Short exercise:
Look through the data below. Show each line where the string "picture" occurs.

Raw data:
==================================================

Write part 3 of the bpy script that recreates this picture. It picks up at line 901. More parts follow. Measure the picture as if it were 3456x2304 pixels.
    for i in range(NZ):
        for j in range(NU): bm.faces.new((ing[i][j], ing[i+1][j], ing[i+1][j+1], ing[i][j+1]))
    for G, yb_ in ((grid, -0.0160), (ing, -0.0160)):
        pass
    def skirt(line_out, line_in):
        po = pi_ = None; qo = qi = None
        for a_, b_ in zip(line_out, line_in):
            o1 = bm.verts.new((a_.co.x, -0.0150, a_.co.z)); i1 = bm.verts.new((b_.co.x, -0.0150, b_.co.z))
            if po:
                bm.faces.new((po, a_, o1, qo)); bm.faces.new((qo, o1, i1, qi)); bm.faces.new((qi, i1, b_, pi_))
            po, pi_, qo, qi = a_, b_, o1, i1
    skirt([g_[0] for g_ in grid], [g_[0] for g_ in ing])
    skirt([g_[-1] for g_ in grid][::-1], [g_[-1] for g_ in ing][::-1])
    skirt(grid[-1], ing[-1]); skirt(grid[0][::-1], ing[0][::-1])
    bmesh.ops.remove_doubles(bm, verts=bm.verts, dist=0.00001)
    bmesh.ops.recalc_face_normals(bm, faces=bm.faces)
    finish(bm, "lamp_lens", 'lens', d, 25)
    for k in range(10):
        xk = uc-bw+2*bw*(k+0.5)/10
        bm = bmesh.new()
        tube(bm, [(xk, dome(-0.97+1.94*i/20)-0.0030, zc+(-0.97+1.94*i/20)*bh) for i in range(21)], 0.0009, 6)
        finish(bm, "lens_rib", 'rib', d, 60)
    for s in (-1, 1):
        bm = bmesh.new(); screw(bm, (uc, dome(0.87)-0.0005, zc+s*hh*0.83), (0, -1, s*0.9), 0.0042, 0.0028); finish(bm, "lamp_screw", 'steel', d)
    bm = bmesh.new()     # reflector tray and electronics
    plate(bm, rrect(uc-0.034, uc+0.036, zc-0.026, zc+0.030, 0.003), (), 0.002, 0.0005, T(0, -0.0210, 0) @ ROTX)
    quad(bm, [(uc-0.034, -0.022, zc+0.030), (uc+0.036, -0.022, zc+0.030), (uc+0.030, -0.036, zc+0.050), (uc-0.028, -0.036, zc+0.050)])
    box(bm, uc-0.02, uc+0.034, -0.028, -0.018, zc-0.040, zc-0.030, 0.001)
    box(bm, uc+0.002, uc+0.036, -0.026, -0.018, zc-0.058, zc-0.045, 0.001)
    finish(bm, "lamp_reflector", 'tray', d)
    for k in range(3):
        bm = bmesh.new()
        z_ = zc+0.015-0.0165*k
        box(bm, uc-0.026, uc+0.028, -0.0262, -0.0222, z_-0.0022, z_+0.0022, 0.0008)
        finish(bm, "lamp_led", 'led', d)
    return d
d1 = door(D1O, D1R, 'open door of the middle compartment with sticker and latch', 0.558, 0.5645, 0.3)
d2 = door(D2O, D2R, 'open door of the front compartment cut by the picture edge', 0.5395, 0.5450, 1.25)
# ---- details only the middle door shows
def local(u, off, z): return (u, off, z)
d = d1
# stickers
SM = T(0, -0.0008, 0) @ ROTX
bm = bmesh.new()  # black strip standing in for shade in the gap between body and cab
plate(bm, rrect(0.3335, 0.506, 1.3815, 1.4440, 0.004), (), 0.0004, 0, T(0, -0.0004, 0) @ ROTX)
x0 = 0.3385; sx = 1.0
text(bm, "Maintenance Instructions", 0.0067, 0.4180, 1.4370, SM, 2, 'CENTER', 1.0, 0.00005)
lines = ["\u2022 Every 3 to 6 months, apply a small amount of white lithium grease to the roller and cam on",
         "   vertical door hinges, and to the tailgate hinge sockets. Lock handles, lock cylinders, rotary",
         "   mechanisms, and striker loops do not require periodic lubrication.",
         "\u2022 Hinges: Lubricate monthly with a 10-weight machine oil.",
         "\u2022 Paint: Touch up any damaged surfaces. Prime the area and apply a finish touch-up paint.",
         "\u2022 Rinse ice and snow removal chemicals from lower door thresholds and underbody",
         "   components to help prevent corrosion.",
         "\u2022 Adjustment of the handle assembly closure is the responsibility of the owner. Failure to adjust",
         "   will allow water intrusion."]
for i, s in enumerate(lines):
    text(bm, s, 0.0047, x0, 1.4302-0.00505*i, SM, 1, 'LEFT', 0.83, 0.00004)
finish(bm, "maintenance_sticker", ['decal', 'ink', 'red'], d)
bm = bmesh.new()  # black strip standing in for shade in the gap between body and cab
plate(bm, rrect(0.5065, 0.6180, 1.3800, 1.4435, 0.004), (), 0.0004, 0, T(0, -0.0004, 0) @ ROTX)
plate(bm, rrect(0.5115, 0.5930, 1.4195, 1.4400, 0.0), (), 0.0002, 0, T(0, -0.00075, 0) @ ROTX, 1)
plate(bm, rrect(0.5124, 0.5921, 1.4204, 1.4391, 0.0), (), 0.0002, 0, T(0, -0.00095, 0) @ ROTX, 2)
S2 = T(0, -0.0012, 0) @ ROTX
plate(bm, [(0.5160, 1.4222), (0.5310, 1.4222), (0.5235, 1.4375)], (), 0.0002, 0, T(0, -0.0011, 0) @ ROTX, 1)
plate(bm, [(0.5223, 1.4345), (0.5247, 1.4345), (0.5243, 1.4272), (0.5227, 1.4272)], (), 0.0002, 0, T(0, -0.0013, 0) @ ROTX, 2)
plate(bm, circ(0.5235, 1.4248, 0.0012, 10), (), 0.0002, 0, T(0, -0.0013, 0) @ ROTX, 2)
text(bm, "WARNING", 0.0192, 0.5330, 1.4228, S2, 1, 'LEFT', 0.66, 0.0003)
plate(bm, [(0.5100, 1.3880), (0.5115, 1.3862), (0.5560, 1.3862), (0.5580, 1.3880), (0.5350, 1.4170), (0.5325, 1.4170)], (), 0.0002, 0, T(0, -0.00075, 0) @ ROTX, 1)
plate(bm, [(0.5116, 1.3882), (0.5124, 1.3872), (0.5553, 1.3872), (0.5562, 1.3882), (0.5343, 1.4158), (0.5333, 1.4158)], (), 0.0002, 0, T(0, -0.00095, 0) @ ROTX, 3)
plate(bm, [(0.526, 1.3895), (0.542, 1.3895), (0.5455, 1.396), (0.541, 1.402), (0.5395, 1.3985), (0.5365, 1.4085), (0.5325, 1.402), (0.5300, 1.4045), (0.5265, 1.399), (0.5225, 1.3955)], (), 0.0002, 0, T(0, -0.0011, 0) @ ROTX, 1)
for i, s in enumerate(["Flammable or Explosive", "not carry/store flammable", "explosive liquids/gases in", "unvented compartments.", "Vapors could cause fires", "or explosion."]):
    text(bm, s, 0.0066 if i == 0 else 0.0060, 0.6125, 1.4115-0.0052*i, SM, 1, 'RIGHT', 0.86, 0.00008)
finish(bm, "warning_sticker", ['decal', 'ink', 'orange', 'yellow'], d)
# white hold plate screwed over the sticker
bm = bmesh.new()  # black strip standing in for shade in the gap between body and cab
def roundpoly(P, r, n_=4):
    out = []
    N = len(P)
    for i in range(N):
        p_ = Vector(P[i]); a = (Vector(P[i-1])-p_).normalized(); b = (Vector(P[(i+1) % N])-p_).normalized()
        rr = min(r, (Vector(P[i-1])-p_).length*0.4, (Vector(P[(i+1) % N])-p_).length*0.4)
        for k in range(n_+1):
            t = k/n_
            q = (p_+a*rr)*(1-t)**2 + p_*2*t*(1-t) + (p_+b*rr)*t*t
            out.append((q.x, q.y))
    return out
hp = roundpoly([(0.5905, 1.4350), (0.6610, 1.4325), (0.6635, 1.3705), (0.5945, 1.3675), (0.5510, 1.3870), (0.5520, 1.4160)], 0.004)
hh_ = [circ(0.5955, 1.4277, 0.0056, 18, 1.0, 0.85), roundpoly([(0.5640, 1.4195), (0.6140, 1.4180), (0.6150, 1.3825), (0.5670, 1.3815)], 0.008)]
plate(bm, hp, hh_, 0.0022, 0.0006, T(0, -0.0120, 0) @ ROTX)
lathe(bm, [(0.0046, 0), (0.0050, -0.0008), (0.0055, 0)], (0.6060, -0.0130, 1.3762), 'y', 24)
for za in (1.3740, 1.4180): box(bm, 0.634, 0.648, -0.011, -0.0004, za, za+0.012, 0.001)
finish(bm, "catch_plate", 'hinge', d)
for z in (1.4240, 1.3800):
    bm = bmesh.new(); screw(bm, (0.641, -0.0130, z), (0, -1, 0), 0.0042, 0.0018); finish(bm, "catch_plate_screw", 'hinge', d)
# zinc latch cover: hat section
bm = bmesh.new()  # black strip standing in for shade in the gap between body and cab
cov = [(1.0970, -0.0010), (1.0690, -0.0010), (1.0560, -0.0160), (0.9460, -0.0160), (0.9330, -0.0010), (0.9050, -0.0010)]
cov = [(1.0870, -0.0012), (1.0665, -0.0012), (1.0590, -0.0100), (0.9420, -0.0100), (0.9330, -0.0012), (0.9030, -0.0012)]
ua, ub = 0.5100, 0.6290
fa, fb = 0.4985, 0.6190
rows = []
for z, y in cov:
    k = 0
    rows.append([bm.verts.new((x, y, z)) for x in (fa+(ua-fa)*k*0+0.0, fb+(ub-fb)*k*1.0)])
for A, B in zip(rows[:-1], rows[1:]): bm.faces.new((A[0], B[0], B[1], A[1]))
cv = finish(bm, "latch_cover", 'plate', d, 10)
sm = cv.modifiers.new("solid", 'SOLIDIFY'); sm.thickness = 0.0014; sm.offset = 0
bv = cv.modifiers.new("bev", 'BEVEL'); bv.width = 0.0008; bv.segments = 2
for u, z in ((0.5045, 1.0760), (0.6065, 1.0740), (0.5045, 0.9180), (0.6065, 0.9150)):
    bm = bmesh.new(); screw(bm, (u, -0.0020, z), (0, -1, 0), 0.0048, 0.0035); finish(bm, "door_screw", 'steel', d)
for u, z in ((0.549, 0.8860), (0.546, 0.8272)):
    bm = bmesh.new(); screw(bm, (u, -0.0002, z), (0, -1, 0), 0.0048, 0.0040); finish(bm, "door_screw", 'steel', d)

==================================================

Task response:
Write part 3 of the bpy script that recreates this picture. It picks up at line 901. More parts follow. Measure the picture as if it were 3456x2304 pixels.
d2 = door(D2O, D2R, 'open door of the front compartment cut by the picture edge', 0.5395, 0.5450, 1.25)